Anxiety over Polanski – who is two points behind Starmer in a YouGov poll on who Britons think would make the best prime minister – weighing in on Labour’s leasehold foot-dragging boiled over last week. In parliament, Pennycook attacked “the usual naysayers” and talked up the complexity of leasehold and commonhold policymaking.

Why is a Labour government with the second-biggest parliamentary majority in the party’s 126-year history acting powerless to deliver a manifesto promise that will cut the cost of living and tackle injustice?

As health secretary Wes Streeting says, “this excuses culture does the centre-left no favours. If we tell the public that we can’t make anything work, then why on earth would they vote to keep us in charge?”

On the enfranchisement consultation he promised for summer 2025, Pennycook dodged his broken promise by weaponising an excuse he made in November 2024: that there are supposed defects in the 2024 act.

“There’s been ample time to make the fixes, and Pennycook’s department could have used the Renters’ Rights Act 2025 or the Planning and Infrastructure Act 2025”
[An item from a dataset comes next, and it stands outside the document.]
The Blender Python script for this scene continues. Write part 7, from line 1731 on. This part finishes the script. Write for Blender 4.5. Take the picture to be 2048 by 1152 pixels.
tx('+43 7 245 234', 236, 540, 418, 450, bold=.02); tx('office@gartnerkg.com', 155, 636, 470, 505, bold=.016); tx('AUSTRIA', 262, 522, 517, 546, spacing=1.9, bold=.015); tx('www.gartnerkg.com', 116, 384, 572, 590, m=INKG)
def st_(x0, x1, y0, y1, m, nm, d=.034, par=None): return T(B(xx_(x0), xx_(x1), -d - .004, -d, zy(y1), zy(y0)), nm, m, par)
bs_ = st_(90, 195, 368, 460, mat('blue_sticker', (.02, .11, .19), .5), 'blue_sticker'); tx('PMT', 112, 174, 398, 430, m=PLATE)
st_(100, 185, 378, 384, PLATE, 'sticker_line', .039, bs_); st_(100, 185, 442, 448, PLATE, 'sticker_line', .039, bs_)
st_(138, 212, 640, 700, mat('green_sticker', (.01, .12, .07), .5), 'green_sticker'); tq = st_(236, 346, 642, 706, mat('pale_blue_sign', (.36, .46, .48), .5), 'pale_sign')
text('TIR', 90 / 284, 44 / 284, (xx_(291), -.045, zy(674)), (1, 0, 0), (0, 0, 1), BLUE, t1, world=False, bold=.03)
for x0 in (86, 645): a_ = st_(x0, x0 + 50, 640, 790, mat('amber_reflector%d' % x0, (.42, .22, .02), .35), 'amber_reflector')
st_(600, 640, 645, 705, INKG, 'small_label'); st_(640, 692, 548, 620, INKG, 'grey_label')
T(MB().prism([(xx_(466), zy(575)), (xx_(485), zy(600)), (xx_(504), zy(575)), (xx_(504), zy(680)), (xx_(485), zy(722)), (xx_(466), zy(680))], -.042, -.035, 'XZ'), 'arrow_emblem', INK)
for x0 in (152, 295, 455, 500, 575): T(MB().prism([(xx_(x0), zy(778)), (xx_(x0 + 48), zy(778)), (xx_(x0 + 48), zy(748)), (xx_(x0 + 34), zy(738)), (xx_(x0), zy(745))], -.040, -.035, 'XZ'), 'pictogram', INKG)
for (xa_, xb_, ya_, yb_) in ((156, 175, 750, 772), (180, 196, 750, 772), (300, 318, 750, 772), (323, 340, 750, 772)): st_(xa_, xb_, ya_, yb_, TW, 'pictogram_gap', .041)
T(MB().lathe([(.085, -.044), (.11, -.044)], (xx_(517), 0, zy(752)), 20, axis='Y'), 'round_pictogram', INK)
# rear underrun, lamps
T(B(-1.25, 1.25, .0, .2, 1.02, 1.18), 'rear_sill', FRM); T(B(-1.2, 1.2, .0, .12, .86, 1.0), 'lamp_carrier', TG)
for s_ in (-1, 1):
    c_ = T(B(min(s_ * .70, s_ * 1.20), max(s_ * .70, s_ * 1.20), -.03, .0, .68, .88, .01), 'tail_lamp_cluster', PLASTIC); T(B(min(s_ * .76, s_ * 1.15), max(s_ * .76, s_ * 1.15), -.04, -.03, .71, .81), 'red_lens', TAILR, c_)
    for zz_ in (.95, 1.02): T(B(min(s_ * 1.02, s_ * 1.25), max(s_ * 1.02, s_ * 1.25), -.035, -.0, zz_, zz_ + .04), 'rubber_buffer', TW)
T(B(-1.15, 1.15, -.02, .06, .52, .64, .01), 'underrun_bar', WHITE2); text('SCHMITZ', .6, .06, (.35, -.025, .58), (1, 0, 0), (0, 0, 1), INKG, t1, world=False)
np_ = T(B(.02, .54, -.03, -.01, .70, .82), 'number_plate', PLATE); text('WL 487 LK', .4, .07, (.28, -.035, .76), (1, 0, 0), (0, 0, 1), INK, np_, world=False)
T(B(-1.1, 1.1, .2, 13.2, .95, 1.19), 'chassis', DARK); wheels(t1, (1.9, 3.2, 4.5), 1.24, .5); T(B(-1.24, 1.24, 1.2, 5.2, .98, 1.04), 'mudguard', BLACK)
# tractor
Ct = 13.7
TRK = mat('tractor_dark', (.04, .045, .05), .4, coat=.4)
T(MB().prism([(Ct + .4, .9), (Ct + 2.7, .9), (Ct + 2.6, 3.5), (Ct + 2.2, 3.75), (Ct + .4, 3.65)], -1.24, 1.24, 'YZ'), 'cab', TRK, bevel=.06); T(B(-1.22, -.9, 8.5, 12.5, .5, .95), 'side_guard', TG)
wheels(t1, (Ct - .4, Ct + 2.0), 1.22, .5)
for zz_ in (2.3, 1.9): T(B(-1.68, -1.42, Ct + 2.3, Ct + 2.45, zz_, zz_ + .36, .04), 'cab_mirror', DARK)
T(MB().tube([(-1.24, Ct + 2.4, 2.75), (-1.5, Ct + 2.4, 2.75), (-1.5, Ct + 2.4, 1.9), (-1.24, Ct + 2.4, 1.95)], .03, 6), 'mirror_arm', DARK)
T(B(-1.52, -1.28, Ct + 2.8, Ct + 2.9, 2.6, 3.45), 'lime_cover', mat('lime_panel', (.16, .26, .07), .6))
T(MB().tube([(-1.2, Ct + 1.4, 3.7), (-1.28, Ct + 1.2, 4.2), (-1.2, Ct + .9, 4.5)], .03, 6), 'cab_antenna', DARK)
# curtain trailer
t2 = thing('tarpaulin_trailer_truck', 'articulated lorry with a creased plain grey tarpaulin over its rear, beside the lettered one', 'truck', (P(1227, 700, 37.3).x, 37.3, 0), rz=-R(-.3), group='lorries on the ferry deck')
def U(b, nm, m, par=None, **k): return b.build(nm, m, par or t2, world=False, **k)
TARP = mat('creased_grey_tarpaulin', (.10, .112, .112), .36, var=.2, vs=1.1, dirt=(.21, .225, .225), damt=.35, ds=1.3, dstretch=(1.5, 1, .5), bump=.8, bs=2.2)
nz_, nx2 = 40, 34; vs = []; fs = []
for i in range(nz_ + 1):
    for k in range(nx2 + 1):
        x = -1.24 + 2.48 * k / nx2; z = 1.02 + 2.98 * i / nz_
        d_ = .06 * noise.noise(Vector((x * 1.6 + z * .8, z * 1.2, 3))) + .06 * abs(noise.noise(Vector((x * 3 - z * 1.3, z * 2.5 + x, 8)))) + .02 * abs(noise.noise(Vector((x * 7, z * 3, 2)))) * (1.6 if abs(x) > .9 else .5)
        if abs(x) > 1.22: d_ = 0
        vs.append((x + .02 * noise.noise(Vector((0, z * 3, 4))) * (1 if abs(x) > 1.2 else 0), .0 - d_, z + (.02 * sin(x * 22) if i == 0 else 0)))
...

However, in his November 2024 timetable, Pennycook never made publishing the enfranchisement consultation dependent on making those corrections first.

There’s been ample time to make the fixes, and his department could have used the Renters’ Rights Act 2025 or the Planning and Infrastructure Act 2025. There is precedent: defects in the Building Safety Act 2022 were fixed via the unrelated Levelling-up and Regeneration Act 2023.

As government dithers, the flats market is in freefall, with the gap between house and flat prices at its widest in 30 years. A crisis trapping people in their homes requires a crisis response.

The collapse in buyer and lender confidence in leasehold flats is hitting the capital especially. New Hamptons data shows London is now the UK’s most likely location for homes to sell at a loss. Flat sellers, accounting for 60% of transactions last year, made up 90% of homes sold at a loss.

Even if the draft Commonhold Bill is published imminently, as is now being suggested post-Polanski, leaseholders won’t be celebrating.

We need assurances that the legislation will be prioritised on the statute books and commenced in full along with the 2024 act, which sits rusting, well ahead of the next general election.

Nor will weird legalism surrounding the Human Rights Act and the European Convention on Human Rights be acceptable. Last month in a Spectator interview with Dominic Cummings, Lord Michael Gove, the former housing secretary who spearheaded the 2024 act, said these laws were even being invoked by blockers within the last Conservative administration to hurt the leasehold abolition agenda.

The government must slash money-for-nothing ground rents to peppercorn, or zero. Labour pushed for this in opposition. Now, the party can finally deliver for the working people it claims to represent.

Nearly half of leaseholders say leasehold has prevented them starting a family, rising to 56% in London, found a poll by Opinium for Free Leaseholders last year. The government is mistaken if they think continued foot-dragging and excuses won’t be politically disastrous.

Removing the barriers to freehold acquisition for a mass shift to commonhold requires going beyond timid Law Commission proposals that began life a decade ago under a Conservative administration which was not committed to ending leasehold.

With Reform UK now rumoured to launch an attack over what it calls a betrayal of “alarm clock Britain”, and following government U-turns on farmers’ inheritance tax and mandatory digital ID, Starmer will have to change tack again, siding with the grafters, not the grifters, on leasehold.